Thursday, 16 January 2025

Discovery of Galapagos Islands

Statue of Fr. Tomas de Berlanga in Berlanga, Spain.

The Galapagos Islands are a  group of 127 islands, 18 of them quite large while only 4 of them are inhabited, on which there are also some hotels. Few people know that these islands were discovered by a priest, Fr Tomas de Berlanga, Bishop of Panama on March 10, 1535. He was born in Berlanga, Spain in 1487, a humble missionary who was asked one day to intervene in a political dispute between the Spanish crown and the  indisciplined Francisco Pizarro of Peru. Because of strong currents, the ship he was  sailing on lost its course and  ended up lost in the Pacific ocean, 1000 kilometers from Ecuador. On that historic day in March 1535, he came across a series of volcanic mountains , a lifeless land with no water, which they desperately needed. As the first European to discover them, he arrived by accident and complained that his crew that went ashore found 'nothing but seals, iguanas, turtles and such big tortoises that each  could carry a man on them.' - a description that sounds like PERFECTION to us!
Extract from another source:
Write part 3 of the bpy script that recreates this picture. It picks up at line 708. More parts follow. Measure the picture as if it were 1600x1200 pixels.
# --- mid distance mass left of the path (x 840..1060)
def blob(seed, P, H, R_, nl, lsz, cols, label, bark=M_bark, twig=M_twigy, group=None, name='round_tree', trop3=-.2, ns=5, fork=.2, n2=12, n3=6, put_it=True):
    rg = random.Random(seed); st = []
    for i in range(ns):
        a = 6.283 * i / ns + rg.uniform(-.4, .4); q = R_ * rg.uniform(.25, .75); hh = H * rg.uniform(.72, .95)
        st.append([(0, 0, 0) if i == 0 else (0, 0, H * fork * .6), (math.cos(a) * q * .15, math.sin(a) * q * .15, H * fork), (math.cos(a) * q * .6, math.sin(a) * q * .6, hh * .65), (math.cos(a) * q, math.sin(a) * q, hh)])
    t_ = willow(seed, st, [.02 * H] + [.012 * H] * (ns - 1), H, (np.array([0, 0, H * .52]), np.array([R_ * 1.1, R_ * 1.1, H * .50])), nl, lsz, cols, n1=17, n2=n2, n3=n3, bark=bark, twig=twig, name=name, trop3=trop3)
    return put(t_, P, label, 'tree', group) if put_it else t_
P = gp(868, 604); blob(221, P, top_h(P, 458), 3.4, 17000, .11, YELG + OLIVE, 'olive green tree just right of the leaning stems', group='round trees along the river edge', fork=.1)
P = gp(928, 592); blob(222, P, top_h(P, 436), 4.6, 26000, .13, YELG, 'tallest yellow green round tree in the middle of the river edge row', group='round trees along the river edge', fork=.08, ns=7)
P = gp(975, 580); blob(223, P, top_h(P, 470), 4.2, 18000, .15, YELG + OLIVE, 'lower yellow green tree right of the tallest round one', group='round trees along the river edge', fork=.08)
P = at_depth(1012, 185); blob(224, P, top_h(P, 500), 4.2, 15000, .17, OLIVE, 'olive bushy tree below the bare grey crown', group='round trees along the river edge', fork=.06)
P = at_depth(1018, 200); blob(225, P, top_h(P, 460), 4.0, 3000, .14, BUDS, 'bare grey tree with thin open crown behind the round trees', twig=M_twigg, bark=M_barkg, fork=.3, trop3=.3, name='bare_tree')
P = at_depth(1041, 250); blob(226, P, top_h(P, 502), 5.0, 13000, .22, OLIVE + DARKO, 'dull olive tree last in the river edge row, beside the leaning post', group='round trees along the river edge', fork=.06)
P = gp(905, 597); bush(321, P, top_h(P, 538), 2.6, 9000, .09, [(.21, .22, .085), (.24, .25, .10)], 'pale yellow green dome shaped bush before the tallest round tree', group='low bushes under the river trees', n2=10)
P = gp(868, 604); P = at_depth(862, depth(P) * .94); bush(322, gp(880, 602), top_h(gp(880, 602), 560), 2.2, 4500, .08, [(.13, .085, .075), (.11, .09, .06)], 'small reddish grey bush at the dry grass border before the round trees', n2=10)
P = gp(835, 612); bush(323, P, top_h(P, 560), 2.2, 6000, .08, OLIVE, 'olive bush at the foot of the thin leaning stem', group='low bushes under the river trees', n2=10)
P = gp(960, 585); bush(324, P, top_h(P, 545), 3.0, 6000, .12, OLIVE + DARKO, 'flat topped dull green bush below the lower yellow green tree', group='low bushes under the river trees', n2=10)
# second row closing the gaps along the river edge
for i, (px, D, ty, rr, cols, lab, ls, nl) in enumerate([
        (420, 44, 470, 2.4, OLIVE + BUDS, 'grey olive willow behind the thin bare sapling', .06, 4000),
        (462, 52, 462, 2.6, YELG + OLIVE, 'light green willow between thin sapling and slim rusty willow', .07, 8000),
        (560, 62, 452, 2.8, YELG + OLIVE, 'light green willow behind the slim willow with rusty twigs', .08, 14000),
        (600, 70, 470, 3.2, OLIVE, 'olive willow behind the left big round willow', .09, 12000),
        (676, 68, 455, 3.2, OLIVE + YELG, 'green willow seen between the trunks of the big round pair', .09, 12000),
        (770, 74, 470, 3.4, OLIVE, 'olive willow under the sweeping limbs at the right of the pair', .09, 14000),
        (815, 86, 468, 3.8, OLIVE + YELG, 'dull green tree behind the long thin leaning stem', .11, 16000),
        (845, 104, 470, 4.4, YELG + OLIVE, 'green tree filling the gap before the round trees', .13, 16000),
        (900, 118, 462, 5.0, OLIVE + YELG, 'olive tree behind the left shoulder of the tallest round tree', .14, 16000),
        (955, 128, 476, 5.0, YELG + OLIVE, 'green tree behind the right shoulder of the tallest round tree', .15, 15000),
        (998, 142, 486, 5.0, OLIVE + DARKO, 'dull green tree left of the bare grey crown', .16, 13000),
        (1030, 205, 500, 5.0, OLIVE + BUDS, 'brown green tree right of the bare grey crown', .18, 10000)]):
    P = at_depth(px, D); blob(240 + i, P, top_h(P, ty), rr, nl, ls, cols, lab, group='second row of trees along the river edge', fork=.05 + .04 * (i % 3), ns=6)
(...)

Fr Tomas never returned to these islands and never tried to take advantage of his discovery, but reported it to the Spanish Emperor. The Galapagos Islands were ignored for many years until Charles Darwin arrived there in 1835, exactly 300 years after Fr Tomas discovered them, visited these islands and observed the plants and animals of this new land, which later inspired him to develop the Theory of Evolution.